*What you should do*: Output a verbatim copy of the data, cut off after the line that contains "8).build('tassel', white_c, p2)".
************
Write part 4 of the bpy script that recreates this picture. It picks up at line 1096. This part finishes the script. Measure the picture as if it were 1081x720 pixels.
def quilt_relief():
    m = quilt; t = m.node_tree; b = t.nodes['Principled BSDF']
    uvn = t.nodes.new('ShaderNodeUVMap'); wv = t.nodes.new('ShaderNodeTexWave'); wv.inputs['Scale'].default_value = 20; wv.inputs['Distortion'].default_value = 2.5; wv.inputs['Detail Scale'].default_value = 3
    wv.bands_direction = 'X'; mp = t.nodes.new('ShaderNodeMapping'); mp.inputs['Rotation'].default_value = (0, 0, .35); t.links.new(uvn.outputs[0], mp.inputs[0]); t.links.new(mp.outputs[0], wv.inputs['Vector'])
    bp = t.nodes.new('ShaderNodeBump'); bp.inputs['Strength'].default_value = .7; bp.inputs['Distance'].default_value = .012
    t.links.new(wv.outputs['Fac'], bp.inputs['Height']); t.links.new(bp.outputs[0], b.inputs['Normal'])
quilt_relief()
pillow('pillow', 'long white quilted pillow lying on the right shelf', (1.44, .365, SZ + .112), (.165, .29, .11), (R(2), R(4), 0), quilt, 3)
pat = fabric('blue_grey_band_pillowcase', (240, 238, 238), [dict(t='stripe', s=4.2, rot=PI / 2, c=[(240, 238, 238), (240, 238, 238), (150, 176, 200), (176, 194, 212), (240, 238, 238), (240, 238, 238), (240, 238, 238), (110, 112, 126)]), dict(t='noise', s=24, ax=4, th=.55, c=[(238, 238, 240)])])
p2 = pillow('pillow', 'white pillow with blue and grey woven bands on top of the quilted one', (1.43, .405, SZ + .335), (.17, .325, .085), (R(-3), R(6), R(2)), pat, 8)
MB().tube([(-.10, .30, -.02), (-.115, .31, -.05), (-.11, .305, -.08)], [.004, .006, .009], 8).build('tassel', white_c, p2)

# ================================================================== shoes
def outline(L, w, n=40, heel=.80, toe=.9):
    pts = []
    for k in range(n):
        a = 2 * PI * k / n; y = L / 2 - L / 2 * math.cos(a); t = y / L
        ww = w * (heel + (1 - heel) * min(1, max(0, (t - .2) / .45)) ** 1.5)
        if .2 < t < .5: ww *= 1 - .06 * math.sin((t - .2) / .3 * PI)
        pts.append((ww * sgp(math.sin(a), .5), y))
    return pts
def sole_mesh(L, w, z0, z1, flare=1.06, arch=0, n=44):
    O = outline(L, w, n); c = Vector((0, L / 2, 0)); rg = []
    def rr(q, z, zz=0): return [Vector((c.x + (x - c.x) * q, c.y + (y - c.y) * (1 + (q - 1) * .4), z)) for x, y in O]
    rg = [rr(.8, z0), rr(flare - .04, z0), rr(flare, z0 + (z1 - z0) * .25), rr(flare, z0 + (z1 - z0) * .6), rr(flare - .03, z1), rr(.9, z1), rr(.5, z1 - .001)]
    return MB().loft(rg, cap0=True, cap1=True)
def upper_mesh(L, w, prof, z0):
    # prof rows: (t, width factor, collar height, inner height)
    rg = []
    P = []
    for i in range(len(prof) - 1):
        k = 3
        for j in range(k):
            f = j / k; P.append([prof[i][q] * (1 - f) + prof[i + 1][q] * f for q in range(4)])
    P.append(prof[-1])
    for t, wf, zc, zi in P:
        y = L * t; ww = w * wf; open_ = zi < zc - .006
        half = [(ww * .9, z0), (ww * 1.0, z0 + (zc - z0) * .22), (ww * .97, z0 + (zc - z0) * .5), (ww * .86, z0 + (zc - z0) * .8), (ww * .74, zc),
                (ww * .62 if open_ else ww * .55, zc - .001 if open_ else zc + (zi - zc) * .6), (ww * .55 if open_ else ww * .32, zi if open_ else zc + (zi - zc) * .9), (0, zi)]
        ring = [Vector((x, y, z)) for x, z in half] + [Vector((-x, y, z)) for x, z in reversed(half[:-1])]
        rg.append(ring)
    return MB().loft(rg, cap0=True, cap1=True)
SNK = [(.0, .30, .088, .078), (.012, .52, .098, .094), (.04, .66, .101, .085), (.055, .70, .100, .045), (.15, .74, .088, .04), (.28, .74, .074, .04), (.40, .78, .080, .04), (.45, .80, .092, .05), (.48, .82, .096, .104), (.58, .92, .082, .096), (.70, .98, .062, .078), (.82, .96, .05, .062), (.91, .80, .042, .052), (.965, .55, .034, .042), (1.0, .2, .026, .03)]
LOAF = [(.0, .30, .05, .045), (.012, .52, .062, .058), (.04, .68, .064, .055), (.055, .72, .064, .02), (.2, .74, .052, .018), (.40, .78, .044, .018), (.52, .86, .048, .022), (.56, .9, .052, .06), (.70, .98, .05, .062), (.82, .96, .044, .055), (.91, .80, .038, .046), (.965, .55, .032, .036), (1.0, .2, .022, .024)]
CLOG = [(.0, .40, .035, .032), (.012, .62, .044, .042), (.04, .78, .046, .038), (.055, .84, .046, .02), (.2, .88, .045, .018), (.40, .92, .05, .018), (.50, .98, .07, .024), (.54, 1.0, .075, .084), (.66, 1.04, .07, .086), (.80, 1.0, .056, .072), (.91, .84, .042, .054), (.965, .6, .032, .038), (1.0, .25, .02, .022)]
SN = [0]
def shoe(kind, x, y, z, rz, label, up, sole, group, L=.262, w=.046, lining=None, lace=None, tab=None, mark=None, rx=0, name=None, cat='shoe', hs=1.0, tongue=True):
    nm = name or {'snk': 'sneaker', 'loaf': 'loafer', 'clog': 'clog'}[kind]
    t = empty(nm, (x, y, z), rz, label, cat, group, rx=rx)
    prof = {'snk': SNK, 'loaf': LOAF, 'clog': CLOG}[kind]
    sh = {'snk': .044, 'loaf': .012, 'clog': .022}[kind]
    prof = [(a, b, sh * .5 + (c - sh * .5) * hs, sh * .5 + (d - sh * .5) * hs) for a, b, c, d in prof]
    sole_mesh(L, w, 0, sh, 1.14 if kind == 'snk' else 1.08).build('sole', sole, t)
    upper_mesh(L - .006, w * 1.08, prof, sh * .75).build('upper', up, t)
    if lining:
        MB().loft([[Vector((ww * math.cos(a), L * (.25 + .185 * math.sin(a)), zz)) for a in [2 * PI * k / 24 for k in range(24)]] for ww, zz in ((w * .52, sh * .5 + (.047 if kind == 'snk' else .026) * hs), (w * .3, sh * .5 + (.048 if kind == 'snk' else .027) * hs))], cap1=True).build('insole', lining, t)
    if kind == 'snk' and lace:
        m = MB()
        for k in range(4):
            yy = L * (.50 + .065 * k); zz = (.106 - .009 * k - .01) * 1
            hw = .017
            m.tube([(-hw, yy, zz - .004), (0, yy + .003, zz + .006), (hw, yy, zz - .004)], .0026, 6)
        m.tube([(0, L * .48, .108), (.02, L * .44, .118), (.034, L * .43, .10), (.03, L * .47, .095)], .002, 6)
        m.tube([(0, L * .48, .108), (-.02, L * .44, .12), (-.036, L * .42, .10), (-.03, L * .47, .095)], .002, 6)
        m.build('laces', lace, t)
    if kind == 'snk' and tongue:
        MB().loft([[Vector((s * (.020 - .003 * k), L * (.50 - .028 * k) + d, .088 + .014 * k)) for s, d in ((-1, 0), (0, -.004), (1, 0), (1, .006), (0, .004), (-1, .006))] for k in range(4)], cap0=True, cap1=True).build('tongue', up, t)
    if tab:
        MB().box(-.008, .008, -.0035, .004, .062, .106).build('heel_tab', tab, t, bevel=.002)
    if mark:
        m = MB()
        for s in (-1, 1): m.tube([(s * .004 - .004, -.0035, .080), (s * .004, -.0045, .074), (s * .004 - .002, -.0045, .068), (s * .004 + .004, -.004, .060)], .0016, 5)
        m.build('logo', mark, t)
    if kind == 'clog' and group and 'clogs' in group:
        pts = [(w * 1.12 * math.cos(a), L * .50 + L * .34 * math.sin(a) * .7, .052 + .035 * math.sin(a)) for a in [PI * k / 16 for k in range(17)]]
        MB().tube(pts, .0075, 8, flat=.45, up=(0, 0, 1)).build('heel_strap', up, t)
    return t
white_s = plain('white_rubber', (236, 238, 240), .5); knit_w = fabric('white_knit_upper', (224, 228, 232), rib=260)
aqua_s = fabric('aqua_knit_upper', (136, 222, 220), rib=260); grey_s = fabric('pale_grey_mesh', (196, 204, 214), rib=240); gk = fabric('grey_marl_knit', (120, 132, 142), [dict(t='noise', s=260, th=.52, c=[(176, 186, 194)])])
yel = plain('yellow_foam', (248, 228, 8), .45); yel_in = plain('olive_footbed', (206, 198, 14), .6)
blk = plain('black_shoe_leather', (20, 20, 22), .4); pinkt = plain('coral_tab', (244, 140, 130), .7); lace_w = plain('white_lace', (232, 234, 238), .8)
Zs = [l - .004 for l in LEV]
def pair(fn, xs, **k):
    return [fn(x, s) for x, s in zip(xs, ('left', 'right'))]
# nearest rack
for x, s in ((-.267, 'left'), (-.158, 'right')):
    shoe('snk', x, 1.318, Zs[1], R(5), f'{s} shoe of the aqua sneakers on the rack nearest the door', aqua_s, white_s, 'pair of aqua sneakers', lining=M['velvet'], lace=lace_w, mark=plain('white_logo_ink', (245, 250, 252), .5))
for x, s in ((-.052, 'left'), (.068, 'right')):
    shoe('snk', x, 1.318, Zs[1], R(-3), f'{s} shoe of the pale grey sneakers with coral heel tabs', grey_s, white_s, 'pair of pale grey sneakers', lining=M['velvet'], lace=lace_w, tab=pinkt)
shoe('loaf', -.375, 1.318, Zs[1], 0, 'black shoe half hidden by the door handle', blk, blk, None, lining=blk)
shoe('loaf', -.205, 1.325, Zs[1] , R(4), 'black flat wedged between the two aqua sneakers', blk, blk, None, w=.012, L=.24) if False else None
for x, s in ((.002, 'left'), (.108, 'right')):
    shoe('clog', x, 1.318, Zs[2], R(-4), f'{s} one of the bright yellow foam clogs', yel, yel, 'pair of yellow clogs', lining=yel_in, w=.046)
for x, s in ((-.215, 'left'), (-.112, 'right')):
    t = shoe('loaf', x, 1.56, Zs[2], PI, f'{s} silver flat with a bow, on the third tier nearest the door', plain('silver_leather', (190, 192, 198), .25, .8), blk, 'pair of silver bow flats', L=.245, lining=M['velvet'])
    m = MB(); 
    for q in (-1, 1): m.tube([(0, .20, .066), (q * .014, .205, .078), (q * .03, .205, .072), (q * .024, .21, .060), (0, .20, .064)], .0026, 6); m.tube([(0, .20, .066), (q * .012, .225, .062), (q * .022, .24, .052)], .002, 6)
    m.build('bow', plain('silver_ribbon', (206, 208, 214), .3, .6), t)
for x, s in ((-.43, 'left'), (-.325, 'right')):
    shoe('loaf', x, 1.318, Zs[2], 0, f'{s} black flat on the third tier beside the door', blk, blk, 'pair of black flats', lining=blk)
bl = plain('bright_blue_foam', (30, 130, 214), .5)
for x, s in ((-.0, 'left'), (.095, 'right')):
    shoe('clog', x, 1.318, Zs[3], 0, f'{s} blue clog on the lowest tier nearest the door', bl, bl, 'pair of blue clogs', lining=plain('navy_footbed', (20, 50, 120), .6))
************
*Expected answer*:
Write part 4 of the bpy script that recreates this picture. It picks up at line 1096. This part finishes the script. Measure the picture as if it were 1081x720 pixels.
def quilt_relief():
    m = quilt; t = m.node_tree; b = t.nodes['Principled BSDF']
    uvn = t.nodes.new('ShaderNodeUVMap'); wv = t.nodes.new('ShaderNodeTexWave'); wv.inputs['Scale'].default_value = 20; wv.inputs['Distortion'].default_value = 2.5; wv.inputs['Detail Scale'].default_value = 3
    wv.bands_direction = 'X'; mp = t.nodes.new('ShaderNodeMapping'); mp.inputs['Rotation'].default_value = (0, 0, .35); t.links.new(uvn.outputs[0], mp.inputs[0]); t.links.new(mp.outputs[0], wv.inputs['Vector'])
    bp = t.nodes.new('ShaderNodeBump'); bp.inputs['Strength'].default_value = .7; bp.inputs['Distance'].default_value = .012
    t.links.new(wv.outputs['Fac'], bp.inputs['Height']); t.links.new(bp.outputs[0], b.inputs['Normal'])
quilt_relief()
pillow('pillow', 'long white quilted pillow lying on the right shelf', (1.44, .365, SZ + .112), (.165, .29, .11), (R(2), R(4), 0), quilt, 3)
pat = fabric('blue_grey_band_pillowcase', (240, 238, 238), [dict(t='stripe', s=4.2, rot=PI / 2, c=[(240, 238, 238), (240, 238, 238), (150, 176, 200), (176, 194, 212), (240, 238, 238), (240, 238, 238), (240, 238, 238), (110, 112, 126)]), dict(t='noise', s=24, ax=4, th=.55, c=[(238, 238, 240)])])
p2 = pillow('pillow', 'white pillow with blue and grey woven bands on top of the quilted one', (1.43, .405, SZ + .335), (.17, .325, .085), (R(-3), R(6), R(2)), pat, 8)
MB().tube([(-.10, .30, -.02), (-.115, .31, -.05), (-.11, .305, -.08)], [.004, .006, .009], 8).build('tassel', white_c, p2)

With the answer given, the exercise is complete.